Para a defensora pública Ana Cláudia da Silva Alexandre Storch, há uma recusa do Estado em cumprir o que a lei determina sempre que há um licenciamento envolvendo povos e comunidades tradicionais. “O Estado tenta tirar sua responsabilidade. O que efetivamente precisamos exigir é o cumprimento da lei que já existe e mais nada”, defendeu.
Executivo reforça importância do empreendimento
O subsecretário de Transportes e Mobilidade da Secretaria de Estado de Infraestrutura e Mobilidade de Minas Gerais (Seinfra), Aaron Duarte Dalla, reforçou, por meio de uma apresentação, a importância da construção do Rodoanel.
Os principais benefícios, segundo ele, são aliviar o tráfego e diminuir o tempo de deslocamento e os acidentes no atual Anel Rodoviário. Ele também destacou a geração de empregos e a indução de desenvolvimento ao longo do trajeto.
“O Rodoanel não é invenção deste governo, é um processo natural de desenvolvimento de grandes metrópoles”, pontuou, citando como exemplo iniciativas semelhantes em São Paulo (SP) e Florianópolis (SC).
Ainda de acordo com ele, ao contrário das críticas feitas ao longo de toda a audiência, o Estado sempre teria buscado o diálogo e o entendimento por meio de várias iniciativas, mas não teria contado com a receptividade nas comunidades atingidas. E, na fase atual desse processo, a CLPI, ainda haveria margem para entendimentos e adequações do traçado que se provarem necessárias.
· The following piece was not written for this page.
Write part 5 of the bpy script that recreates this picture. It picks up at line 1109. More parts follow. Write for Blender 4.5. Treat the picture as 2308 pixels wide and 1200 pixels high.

Ainda sobre o licenciamento prévio, a parlamentar apontou que o procedimento não dá direito para que se inicie a coleta de dados para realocação dos moradores impactados, conforme diversos relatos feitos ao longo da reunião. Moradores falaram sobre o sobrevoo de drones, a invasão de imóveis e até a realização de uma pesquisa preliminar para reassentamento disfarçada de um levantamento social para outros fins.
“Isso ainda não permite a entrada e a selagem de casas, como eles já tentam fazer. O licenciamento prévio precisa ser seguido ainda do estudo de impacto ambiental, de medidas compensatórias e a aprovação da licença de instalação. Recomendo fortemente que quem for procurado faça um boletim de ocorrência”, acrescentou.
Na mesma linha, Beatriz Cerqueira (PT) também criticou a truculência na condução do processo. “Esse é um governo que tem medo do povo. O que podemos fazer é obstruir para forçar um debate mínimo dessa pauta grave que cumpre apenas os interesses de grupos econômicos e nada a ver com os interesses da população, como a mobilidade”, emendou.
No encerramento da audiência foram aprovados diversos requerimentos de audiências, visitas e pedidos de providência e informação sobre o tema, inclusive com a convocação dos titulares das secretarias de Estado de Meio Ambiente e Desenvolvimento Sustentável e de Desenvolvimento Social.